GRRR, the Compak R120 modified by Tije

Extraction
The ease of the spring lever feels like cheating - being able to extract such a lovely shot with so little effort. The silent Londinium R24 with its commercial spring lever group offers a spread of pre-infusion pressure between zero and six bar. A higher pre-infusion pressure increases shot volume, raises peak temperature in the grinds, compresses the puck more and also makes the lever, when raised, “catch” lower so the extraction and the decreasing pressure of a spring lever start off at greater force.

I use the Londinium app on my phone to select just 2 bars of pre-infusion pressure. Light roasts of weird-and-wild beans require a high pre-infusion pressure of 4-5 bars to tame them for my espresso but the Java beans deserve a gentle handling, yet with a little more pre-infusion pressure than a Pavoni would have provided. About 7 seconds after I pull the lever, the first drops appear below the basket when I gently raise the lever and let go to extract about 32g of delightful espresso in around 32 seconds. 

Cup
I don't pre-heat the cup because the small heavy espresso cup at room temperature cools off the shot enough for me to impatiently take a first sip, inhale the aromas and let the espresso power “go to my head”. As the taste changes during cooling I enjoy the full shot spectrum within a short time span. 

Time of day
Someone you love is different while waking up, rushing out to work, having lunch with friends, returning home after a long day, relaxing after dinner, and falling asleep, even though it's all that time the same person you are so fond of. Similarly, a wonderful espresso pulled from the lever machine in exactly the same way and looking just as gorgeous in the cup, tastes different for me right after I wake up, different again after breakfast and during the day. Frequently, the very best moment is the last espresso I allow myself around 4pm, standing at a wide open window. Is it the fresh afternoon air that wakes up the senses so I notice the subtle aroma notes all the better? 

Time of month
I do not try to keep my beans fresh as long as possible because the beans mature during the weeks after roasting just like my espresso tasting evolves during the day.

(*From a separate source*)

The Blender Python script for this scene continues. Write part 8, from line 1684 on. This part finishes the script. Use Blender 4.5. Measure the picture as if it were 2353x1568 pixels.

Too fresh, beans can behave like teenagers in puberty with moments of promise and impossible moods. A week later the beans may yield a brilliant shot showing off all their potential, days later all beauty comes out and over a few more weeks good beans bring even more subtle balance and sometimes, a month or longer post roast, the espresso is so very elegant and mild mannered it's a fond goodbye when the last beans run out.

Happiness
When I feel the rush of joy and inspiration that a fine espresso gives me I wonder what such a shot could do for depressed people. How many would feel much better on daily extractions of superb espresso?